── Recorded data

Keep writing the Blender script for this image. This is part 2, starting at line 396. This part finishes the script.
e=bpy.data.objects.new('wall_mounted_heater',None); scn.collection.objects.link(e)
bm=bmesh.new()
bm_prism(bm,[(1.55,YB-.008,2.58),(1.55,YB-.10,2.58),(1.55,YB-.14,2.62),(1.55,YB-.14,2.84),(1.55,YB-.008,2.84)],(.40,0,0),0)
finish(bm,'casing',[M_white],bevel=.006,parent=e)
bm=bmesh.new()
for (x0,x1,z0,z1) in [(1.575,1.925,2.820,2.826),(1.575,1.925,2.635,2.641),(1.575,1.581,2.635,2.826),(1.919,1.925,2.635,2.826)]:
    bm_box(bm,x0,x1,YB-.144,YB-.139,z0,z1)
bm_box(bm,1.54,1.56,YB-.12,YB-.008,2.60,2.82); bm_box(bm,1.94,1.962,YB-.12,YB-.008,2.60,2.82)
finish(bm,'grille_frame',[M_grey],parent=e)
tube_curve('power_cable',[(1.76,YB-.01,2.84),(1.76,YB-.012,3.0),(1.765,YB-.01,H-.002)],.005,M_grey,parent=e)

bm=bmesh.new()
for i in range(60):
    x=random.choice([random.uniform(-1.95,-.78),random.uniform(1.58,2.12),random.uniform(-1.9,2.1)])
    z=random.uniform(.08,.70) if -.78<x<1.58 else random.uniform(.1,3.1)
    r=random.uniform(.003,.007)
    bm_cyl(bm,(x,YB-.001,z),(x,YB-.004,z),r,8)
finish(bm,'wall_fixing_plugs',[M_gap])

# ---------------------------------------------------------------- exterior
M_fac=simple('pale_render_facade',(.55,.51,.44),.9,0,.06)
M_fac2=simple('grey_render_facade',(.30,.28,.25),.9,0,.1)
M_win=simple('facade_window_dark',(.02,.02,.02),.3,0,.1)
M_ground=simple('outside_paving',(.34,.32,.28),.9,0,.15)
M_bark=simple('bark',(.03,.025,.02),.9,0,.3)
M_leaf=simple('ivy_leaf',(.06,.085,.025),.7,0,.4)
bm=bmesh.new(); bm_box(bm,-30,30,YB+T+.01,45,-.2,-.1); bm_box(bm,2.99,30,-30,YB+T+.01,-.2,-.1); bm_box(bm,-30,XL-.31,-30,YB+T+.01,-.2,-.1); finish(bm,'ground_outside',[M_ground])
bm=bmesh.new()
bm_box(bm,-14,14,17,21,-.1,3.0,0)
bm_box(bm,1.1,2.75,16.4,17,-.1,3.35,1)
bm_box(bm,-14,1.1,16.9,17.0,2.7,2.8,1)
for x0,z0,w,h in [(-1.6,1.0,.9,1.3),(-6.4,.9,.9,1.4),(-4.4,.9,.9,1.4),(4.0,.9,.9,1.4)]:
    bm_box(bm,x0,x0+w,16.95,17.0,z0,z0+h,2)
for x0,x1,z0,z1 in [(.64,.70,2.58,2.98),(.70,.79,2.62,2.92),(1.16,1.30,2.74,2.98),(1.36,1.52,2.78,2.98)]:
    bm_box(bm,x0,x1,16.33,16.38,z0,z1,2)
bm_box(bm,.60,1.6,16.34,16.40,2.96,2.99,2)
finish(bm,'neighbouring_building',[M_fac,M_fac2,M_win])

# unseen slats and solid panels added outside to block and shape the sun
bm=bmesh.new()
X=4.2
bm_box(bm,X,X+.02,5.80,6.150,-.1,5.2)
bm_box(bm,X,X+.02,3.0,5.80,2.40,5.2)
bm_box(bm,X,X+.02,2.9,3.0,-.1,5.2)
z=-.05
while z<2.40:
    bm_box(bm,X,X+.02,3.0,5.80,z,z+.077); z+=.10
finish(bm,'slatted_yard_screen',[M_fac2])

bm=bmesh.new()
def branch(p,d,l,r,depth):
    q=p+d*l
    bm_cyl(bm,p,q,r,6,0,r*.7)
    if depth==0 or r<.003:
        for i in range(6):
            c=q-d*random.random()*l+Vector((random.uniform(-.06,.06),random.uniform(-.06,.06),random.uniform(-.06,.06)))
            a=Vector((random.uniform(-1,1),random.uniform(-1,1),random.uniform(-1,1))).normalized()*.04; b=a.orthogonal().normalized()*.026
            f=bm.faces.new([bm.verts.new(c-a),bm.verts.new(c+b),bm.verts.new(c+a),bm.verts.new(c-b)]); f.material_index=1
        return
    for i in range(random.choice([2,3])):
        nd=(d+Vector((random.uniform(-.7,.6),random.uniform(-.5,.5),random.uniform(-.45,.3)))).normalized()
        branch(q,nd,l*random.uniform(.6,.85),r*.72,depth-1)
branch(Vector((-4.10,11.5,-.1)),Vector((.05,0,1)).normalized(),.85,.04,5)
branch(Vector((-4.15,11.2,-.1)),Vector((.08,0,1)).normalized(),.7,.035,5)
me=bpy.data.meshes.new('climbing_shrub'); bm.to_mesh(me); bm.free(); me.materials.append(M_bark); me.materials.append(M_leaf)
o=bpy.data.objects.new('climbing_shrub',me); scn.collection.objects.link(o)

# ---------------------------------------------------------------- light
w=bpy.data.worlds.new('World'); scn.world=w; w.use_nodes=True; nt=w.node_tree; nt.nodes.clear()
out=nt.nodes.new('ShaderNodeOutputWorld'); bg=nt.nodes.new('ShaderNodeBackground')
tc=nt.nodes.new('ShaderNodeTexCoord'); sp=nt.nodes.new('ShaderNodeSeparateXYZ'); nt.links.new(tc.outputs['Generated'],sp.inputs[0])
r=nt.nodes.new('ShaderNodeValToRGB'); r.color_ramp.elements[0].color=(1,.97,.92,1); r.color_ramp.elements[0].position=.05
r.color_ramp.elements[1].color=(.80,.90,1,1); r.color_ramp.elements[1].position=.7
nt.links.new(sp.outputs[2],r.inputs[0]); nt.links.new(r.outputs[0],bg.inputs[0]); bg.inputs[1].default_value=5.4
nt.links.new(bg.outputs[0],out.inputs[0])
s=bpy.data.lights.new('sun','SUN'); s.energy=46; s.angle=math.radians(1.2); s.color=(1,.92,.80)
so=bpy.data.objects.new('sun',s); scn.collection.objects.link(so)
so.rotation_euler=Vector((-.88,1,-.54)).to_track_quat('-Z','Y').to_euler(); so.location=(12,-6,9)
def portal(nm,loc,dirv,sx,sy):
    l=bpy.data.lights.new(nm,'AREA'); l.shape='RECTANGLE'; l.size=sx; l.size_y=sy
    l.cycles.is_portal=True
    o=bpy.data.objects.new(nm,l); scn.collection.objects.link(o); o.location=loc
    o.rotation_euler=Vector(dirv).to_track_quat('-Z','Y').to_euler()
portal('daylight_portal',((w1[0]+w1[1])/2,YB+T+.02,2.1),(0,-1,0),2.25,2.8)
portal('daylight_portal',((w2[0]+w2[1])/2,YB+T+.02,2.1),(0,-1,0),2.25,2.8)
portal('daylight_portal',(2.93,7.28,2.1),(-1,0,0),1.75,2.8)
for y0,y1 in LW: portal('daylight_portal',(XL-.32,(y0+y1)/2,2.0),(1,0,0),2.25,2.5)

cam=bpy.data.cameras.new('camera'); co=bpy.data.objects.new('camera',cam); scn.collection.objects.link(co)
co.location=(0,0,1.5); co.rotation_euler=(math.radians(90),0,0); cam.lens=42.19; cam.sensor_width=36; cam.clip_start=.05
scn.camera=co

────

What to produce:
Nothing in the listing may be changed; retype it all exactly.

Written answer:
Keep writing the Blender script for this image. This is part 2, starting at line 396. This part finishes the script.
e=bpy.data.objects.new('wall_mounted_heater',None); scn.collection.objects.link(e)
bm=bmesh.new()
bm_prism(bm,[(1.55,YB-.008,2.58),(1.55,YB-.10,2.58),(1.55,YB-.14,2.62),(1.55,YB-.14,2.84),(1.55,YB-.008,2.84)],(.40,0,0),0)
finish(bm,'casing',[M_white],bevel=.006,parent=e)
bm=bmesh.new()
for (x0,x1,z0,z1) in [(1.575,1.925,2.820,2.826),(1.575,1.925,2.635,2.641),(1.575,1.581,2.635,2.826),(1.919,1.925,2.635,2.826)]:
    bm_box(bm,x0,x1,YB-.144,YB-.139,z0,z1)
bm_box(bm,1.54,1.56,YB-.12,YB-.008,2.60,2.82); bm_box(bm,1.94,1.962,YB-.12,YB-.008,2.60,2.82)
finish(bm,'grille_frame',[M_grey],parent=e)
tube_curve('power_cable',[(1.76,YB-.01,2.84),(1.76,YB-.012,3.0),(1.765,YB-.01,H-.002)],.005,M_grey,parent=e)

bm=bmesh.new()
for i in range(60):
    x=random.choice([random.uniform(-1.95,-.78),random.uniform(1.58,2.12),random.uniform(-1.9,2.1)])
    z=random.uniform(.08,.70) if -.78<x<1.58 else random.uniform(.1,3.1)
    r=random.uniform(.003,.007)
    bm_cyl(bm,(x,YB-.001,z),(x,YB-.004,z),r,8)
finish(bm,'wall_fixing_plugs',[M_gap])

# ---------------------------------------------------------------- exterior
M_fac=simple('pale_render_facade',(.55,.51,.44),.9,0,.06)
M_fac2=simple('grey_render_facade',(.30,.28,.25),.9,0,.1)
M_win=simple('facade_window_dark',(.02,.02,.02),.3,0,.1)
M_ground=simple('outside_paving',(.34,.32,.28),.9,0,.15)
M_bark=simple('bark',(.03,.025,.02),.9,0,.3)
M_leaf=simple('ivy_leaf',(.06,.085,.025),.7,0,.4)
bm=bmesh.new(); bm_box(bm,-30,30,YB+T+.01,45,-.2,-.1); bm_box(bm,2.99,30,-30,YB+T+.01,-.2,-.1); bm_box(bm,-30,XL-.31,-30,YB+T+.01,-.2,-.1); finish(bm,'ground_outside',[M_ground])
bm=bmesh.new()
bm_box(bm,-14,14,17,21,-.1,3.0,0)
bm_box(bm,1.1,2.75,16.4,17,-.1,3.35,1)
bm_box(bm,-14,1.1,16.9,17.0,2.7,2.8,1)
for x0,z0,w,h in [(-1.6,1.0,.9,1.3),(-6.4,.9,.9,1.4),(-4.4,.9,.9,1.4),(4.0,.9,.9,1.4)]:
    bm_box(bm,x0,x0+w,16.95,17.0,z0,z0+h,2)
for x0,x1,z0,z1 in [(.64,.70,2.58,2.98),(.70,.79,2.62,2.92),(1.16,1.30,2.74,2.98),(1.36,1.52,2.78,2.98)]:
    bm_box(bm,x0,x1,16.33,16.38,z0,z1,2)
bm_box(bm,.60,1.6,16.34,16.40,2.96,2.99,2)
finish(bm,'neighbouring_building',[M_fac,M_fac2,M_win])

# unseen slats and solid panels added outside to block and shape the sun
bm=bmesh.new()
X=4.2
bm_box(bm,X,X+.02,5.80,6.150,-.1,5.2)
bm_box(bm,X,X+.02,3.0,5.80,2.40,5.2)
bm_box(bm,X,X+.02,2.9,3.0,-.1,5.2)
z=-.05
while z<2.40:
    bm_box(bm,X,X+.02,3.0,5.80,z,z+.077); z+=.10
finish(bm,'slatted_yard_screen',[M_fac2])

bm=bmesh.new()
def branch(p,d,l,r,depth):
    q=p+d*l
    bm_cyl(bm,p,q,r,6,0,r*.7)
    if depth==0 or r<.003:
        for i in range(6):
            c=q-d*random.random()*l+Vector((random.uniform(-.06,.06),random.uniform(-.06,.06),random.uniform(-.06,.06)))
            a=Vector((random.uniform(-1,1),random.uniform(-1,1),random.uniform(-1,1))).normalized()*.04; b=a.orthogonal().normalized()*.026
            f=bm.faces.new([bm.verts.new(c-a),bm.verts.new(c+b),bm.verts.new(c+a),bm.verts.new(c-b)]); f.material_index=1
        return
    for i in range(random.choice([2,3])):
        nd=(d+Vector((random.uniform(-.7,.6),random.uniform(-.5,.5),random.uniform(-.45,.3)))).normalized()
        branch(q,nd,l*random.uniform(.6,.85),r*.72,depth-1)
branch(Vector((-4.10,11.5,-.1)),Vector((.05,0,1)).normalized(),.85,.04,5)
branch(Vector((-4.15,11.2,-.1)),Vector((.08,0,1)).normalized(),.7,.035,5)
me=bpy.data.meshes.new('climbing_shrub'); bm.to_mesh(me); bm.free(); me.materials.append(M_bark); me.materials.append(M_leaf)
o=bpy.data.objects.new('climbing_shrub',me); scn.collection.objects.link(o)

# ---------------------------------------------------------------- light
w=bpy.data.worlds.new('World'); scn.world=w; w.use_nodes=True; nt=w.node_tree; nt.nodes.clear()
out=nt.nodes.new('ShaderNodeOutputWorld'); bg=nt.nodes.new('ShaderNodeBackground')
tc=nt.nodes.new('ShaderNodeTexCoord'); sp=nt.nodes.new('ShaderNodeSeparateXYZ'); nt.links.new(tc.outputs['Generated'],sp.inputs[0])
r=nt.nodes.new('ShaderNodeValToRGB'); r.color_ramp.elements[0].color=(1,.97,.92,1); r.color_ramp.elements[0].position=.05
r.color_ramp.elements[1].color=(.80,.90,1,1); r.color_ramp.elements[1].position=.7
nt.links.new(sp.outputs[2],r.inputs[0]); nt.links.new(r.outputs[0],bg.inputs[0]); bg.inputs[1].default_value=5.4
nt.links.new(bg.outputs[0],out.inputs[0])
s=bpy.data.lights.new('sun','SUN'); s.energy=46; s.angle=math.radians(1.2); s.color=(1,.92,.80)
so=bpy.data.objects.new('sun',s); scn.collection.objects.link(so)
so.rotation_euler=Vector((-.88,1,-.54)).to_track_quat('-Z','Y').to_euler(); so.location=(12,-6,9)
def portal(nm,loc,dirv,sx,sy):
    l=bpy.data.lights.new(nm,'AREA'); l.shape='RECTANGLE'; l.size=sx; l.size_y=sy
    l.cycles.is_portal=True
    o=bpy.data.objects.new(nm,l); scn.collection.objects.link(o); o.location=loc
    o.rotation_euler=Vector(dirv).to_track_quat('-Z','Y').to_euler()
portal('daylight_portal',((w1[0]+w1[1])/2,YB+T+.02,2.1),(0,-1,0),2.25,2.8)
portal('daylight_portal',((w2[0]+w2[1])/2,YB+T+.02,2.1),(0,-1,0),2.25,2.8)
portal('daylight_portal',(2.93,7.28,2.1),(-1,0,0),1.75,2.8)
for y0,y1 in LW: portal('daylight_portal',(XL-.32,(y0+y1)/2,2.0),(1,0,0),2.25,2.5)

cam=bpy.data.cameras.new('camera'); co=bpy.data.objects.new('camera',cam); scn.collection.objects.link(co)
co.location=(0,0,1.5); co.rotation_euler=(math.radians(90),0,0); cam.lens=42.19; cam.sensor_width=36; cam.clip_start=.05
scn.camera=co